That, of course, depends on the extract.  Some, such as Breiss Pils extract, I have found to be highly fermentable.  It's all I use for the last several years.  That said, I agree that it would not be unlikely that an extract nut brown ale would have a high finishing gravity.

--- Quote from: mtnrockhopper on March 01, 2013, 02:30:02 PM ---By the way, most homebrewers here (including me) will tell you to skip secondary next time and just let the beer sit in primary for 2-3 weeks - then bottle.  Reasoning -- Transferring introduces oxygen which is a worse risk than leaving it on the yeast (this is really a problem for commercial breweries and large fermenters). Also, removing the beer from the yeast prevents the yeast from cleaning up those green and off flavors.

--- End quote ---

I would also add that secondary is just plain not necessary and you can skip the effort.  I'm kinda lazy and short on time, so anything to gain a little efficiency in the process is a bonus.
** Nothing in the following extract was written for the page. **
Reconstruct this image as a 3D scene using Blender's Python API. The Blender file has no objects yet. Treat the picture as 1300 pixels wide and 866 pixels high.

--- Quote from: bluesman on March 01, 2013, 02:43:53 PM ---Please post your recipe/process so we can further evaluate.

--- End quote ---

Yes, and it would be helpful to know what extract was used as that might give a clue as to it's fermentability.

6 lbs. light malt extract
1 lbs. crystal 40 malt
1/4 lbs honey malt
1/8 lbs pale chocolate malt
1/8 lbs "special roast"
1oz cluster hop 2 boil
1/2oz styrian hop @ 30 min into boil
white labs english ale yeast
ferment temp = 66 F
Steeped grain @ 155 in 1 1/2 gal H20 for 40 min
boiled with additional 3.5 gals H20 for 1 hour w hops as noted
cooled wort and pitched yeast @ 70F

Joe Sr.:
Liquid malt extract?  Or dry?  Brand? I don't recall if Munton's dry has a low fermentability.  I think it does, but I'm not positive.

I don't use White Labs yeast (foolishly brand loyal, not for any other reason) but that yeast may be a low attenuator.  Many of the English strains are.

Did you make a starter?  Or just pitch the vial?

If you're underpitched with a low attenuating yeast, you may be done.  If the yeast has dropped, I don't think you'll get it to go any further.

I've used the Wyeast ESB yeast, which I believe is supposed to be the same strain, and once it flocculates out it is hard to get it back into suspension to keep working.  And it floccs like crazy.

67% attenuation for that yeast is in the zone.  Looks like you will have a nice beer in a couple of weeks.

Agreed on no secondary.  Let it sit in primary for 2-3 weeks.